TASK GOAL
Write out all of the entries exactly, please.
** start DATA TO USE **
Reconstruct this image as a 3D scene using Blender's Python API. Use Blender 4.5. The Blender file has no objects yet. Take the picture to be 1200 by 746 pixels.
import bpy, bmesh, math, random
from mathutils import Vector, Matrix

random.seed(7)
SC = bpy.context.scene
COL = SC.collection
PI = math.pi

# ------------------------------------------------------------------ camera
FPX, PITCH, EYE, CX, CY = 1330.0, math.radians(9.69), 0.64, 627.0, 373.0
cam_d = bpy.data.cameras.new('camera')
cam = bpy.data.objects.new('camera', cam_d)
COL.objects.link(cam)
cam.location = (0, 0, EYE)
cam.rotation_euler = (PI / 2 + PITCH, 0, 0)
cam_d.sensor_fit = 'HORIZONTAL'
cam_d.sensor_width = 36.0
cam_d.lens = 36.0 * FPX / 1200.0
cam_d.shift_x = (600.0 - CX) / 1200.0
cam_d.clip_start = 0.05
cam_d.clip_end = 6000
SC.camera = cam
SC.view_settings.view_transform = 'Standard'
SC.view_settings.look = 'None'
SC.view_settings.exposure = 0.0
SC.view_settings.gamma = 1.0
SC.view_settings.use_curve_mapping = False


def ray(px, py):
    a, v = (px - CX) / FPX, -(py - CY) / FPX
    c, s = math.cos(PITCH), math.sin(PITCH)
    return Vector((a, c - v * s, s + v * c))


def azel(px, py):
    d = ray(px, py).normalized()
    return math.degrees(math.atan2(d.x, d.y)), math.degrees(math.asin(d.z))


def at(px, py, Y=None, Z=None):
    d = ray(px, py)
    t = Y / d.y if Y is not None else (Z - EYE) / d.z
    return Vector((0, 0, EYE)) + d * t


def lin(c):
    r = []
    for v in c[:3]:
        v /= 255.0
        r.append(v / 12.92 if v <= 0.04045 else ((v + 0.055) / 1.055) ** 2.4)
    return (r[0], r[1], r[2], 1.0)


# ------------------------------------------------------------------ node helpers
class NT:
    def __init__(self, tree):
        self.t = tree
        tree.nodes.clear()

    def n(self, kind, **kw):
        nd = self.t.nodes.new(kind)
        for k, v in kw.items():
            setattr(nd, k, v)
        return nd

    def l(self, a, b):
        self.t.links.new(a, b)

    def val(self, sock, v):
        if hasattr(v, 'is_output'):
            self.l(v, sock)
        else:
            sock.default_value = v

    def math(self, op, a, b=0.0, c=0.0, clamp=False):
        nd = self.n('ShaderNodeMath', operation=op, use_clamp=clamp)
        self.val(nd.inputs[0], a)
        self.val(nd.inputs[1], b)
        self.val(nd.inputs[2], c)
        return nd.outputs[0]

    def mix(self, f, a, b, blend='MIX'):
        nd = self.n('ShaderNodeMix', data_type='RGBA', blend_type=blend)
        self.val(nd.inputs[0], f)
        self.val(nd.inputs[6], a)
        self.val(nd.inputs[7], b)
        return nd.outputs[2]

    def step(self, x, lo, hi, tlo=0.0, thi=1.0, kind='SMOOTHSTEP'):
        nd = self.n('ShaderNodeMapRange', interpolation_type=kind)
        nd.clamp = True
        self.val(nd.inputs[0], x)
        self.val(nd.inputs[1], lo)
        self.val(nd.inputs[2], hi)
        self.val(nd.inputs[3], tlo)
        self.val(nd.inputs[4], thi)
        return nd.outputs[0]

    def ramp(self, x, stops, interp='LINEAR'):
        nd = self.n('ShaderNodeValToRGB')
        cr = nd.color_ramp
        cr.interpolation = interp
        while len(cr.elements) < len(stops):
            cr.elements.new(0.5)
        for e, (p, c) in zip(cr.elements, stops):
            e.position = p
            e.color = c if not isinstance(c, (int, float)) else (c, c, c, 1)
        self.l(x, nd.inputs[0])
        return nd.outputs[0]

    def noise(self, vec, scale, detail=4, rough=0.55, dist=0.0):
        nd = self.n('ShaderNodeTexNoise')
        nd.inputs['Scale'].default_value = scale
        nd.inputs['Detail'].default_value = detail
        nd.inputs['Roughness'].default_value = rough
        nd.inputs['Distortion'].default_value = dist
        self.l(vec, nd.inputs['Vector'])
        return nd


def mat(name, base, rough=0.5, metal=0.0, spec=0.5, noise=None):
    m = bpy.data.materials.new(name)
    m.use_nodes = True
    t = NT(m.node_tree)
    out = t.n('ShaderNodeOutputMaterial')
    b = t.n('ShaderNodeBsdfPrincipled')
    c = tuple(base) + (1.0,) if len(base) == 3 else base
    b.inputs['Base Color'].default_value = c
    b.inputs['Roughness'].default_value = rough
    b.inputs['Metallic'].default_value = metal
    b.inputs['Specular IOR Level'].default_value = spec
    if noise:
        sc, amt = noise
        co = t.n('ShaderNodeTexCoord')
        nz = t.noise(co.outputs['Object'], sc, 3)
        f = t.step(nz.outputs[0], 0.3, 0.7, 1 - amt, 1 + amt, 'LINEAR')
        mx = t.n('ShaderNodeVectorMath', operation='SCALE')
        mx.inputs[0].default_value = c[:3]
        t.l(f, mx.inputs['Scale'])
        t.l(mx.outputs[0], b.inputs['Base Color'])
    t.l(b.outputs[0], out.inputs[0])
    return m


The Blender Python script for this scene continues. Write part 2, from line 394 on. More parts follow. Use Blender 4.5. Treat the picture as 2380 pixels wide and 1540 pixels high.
** end DATA TO USE **
ANSWER TO THE PROBLEM
Reconstruct this image as a 3D scene using Blender's Python API. Use Blender 4.5. The Blender file has no objects yet. Take the picture to be 1200 by 746 pixels.
import bpy, bmesh, math, random
from mathutils import Vector, Matrix

random.seed(7)
SC = bpy.context.scene
COL = SC.collection
PI = math.pi

# ------------------------------------------------------------------ camera
FPX, PITCH, EYE, CX, CY = 1330.0, math.radians(9.69), 0.64, 627.0, 373.0
cam_d = bpy.data.cameras.new('camera')
cam = bpy.data.objects.new('camera', cam_d)
COL.objects.link(cam)
cam.location = (0, 0, EYE)
cam.rotation_euler = (PI / 2 + PITCH, 0, 0)
cam_d.sensor_fit = 'HORIZONTAL'
cam_d.sensor_width = 36.0
cam_d.lens = 36.0 * FPX / 1200.0
cam_d.shift_x = (600.0 - CX) / 1200.0
cam_d.clip_start = 0.05
cam_d.clip_end = 6000
SC.camera = cam
SC.view_settings.view_transform = 'Standard'
SC.view_settings.look = 'None'
SC.view_settings.exposure = 0.0
SC.view_settings.gamma = 1.0
SC.view_settings.use_curve_mapping = False


def ray(px, py):
    a, v = (px - CX) / FPX, -(py - CY) / FPX
    c, s = math.cos(PITCH), math.sin(PITCH)
    return Vector((a, c - v * s, s + v * c))


def azel(px, py):
    d = ray(px, py).normalized()
    return math.degrees(math.atan2(d.x, d.y)), math.degrees(math.asin(d.z))


def at(px, py, Y=None, Z=None):
    d = ray(px, py)
    t = Y / d.y if Y is not None else (Z - EYE) / d.z
    return Vector((0, 0, EYE)) + d * t


def lin(c):
    r = []
    for v in c[:3]:
        v /= 255.0
        r.append(v / 12.92 if v <= 0.04045 else ((v + 0.055) / 1.055) ** 2.4)
    return (r[0], r[1], r[2], 1.0)


# ------------------------------------------------------------------ node helpers
class NT:
    def __init__(self, tree):
        self.t = tree
        tree.nodes.clear()

    def n(self, kind, **kw):
        nd = self.t.nodes.new(kind)
        for k, v in kw.items():
            setattr(nd, k, v)
        return nd

    def l(self, a, b):
        self.t.links.new(a, b)

    def val(self, sock, v):
        if hasattr(v, 'is_output'):
            self.l(v, sock)
        else:
            sock.default_value = v

    def math(self, op, a, b=0.0, c=0.0, clamp=False):
        nd = self.n('ShaderNodeMath', operation=op, use_clamp=clamp)
        self.val(nd.inputs[0], a)
        self.val(nd.inputs[1], b)
        self.val(nd.inputs[2], c)
        return nd.outputs[0]

    def mix(self, f, a, b, blend='MIX'):
        nd = self.n('ShaderNodeMix', data_type='RGBA', blend_type=blend)
        self.val(nd.inputs[0], f)
        self.val(nd.inputs[6], a)
        self.val(nd.inputs[7], b)
        return nd.outputs[2]

    def step(self, x, lo, hi, tlo=0.0, thi=1.0, kind='SMOOTHSTEP'):
        nd = self.n('ShaderNodeMapRange', interpolation_type=kind)
        nd.clamp = True
        self.val(nd.inputs[0], x)
        self.val(nd.inputs[1], lo)
        self.val(nd.inputs[2], hi)
        self.val(nd.inputs[3], tlo)
        self.val(nd.inputs[4], thi)
        return nd.outputs[0]

    def ramp(self, x, stops, interp='LINEAR'):
        nd = self.n('ShaderNodeValToRGB')
        cr = nd.color_ramp
        cr.interpolation = interp
        while len(cr.elements) < len(stops):
            cr.elements.new(0.5)
        for e, (p, c) in zip(cr.elements, stops):
            e.position = p
            e.color = c if not isinstance(c, (int, float)) else (c, c, c, 1)
        self.l(x, nd.inputs[0])
        return nd.outputs[0]

    def noise(self, vec, scale, detail=4, rough=0.55, dist=0.0):
        nd = self.n('ShaderNodeTexNoise')
        nd.inputs['Scale'].default_value = scale
        nd.inputs['Detail'].default_value = detail
        nd.inputs['Roughness'].default_value = rough
        nd.inputs['Distortion'].default_value = dist
        self.l(vec, nd.inputs['Vector'])
        return nd


def mat(name, base, rough=0.5, metal=0.0, spec=0.5, noise=None):
    m = bpy.data.materials.new(name)
    m.use_nodes = True
    t = NT(m.node_tree)
    out = t.n('ShaderNodeOutputMaterial')
    b = t.n('ShaderNodeBsdfPrincipled')
    c = tuple(base) + (1.0,) if len(base) == 3 else base
    b.inputs['Base Color'].default_value = c
    b.inputs['Roughness'].default_value = rough
    b.inputs['Metallic'].default_value = metal
    b.inputs['Specular IOR Level'].default_value = spec
    if noise:
        sc, amt = noise
        co = t.n('ShaderNodeTexCoord')
        nz = t.noise(co.outputs['Object'], sc, 3)
        f = t.step(nz.outputs[0], 0.3, 0.7, 1 - amt, 1 + amt, 'LINEAR')
        mx = t.n('ShaderNodeVectorMath', operation='SCALE')
        mx.inputs[0].default_value = c[:3]
        t.l(f, mx.inputs['Scale'])
        t.l(mx.outputs[0], b.inputs['Base Color'])
    t.l(b.outputs[0], out.inputs[0])
    return m


The Blender Python script for this scene continues. Write part 2, from line 394 on. More parts follow. Use Blender 4.5. Treat the picture as 2380 pixels wide and 1540 pixels high.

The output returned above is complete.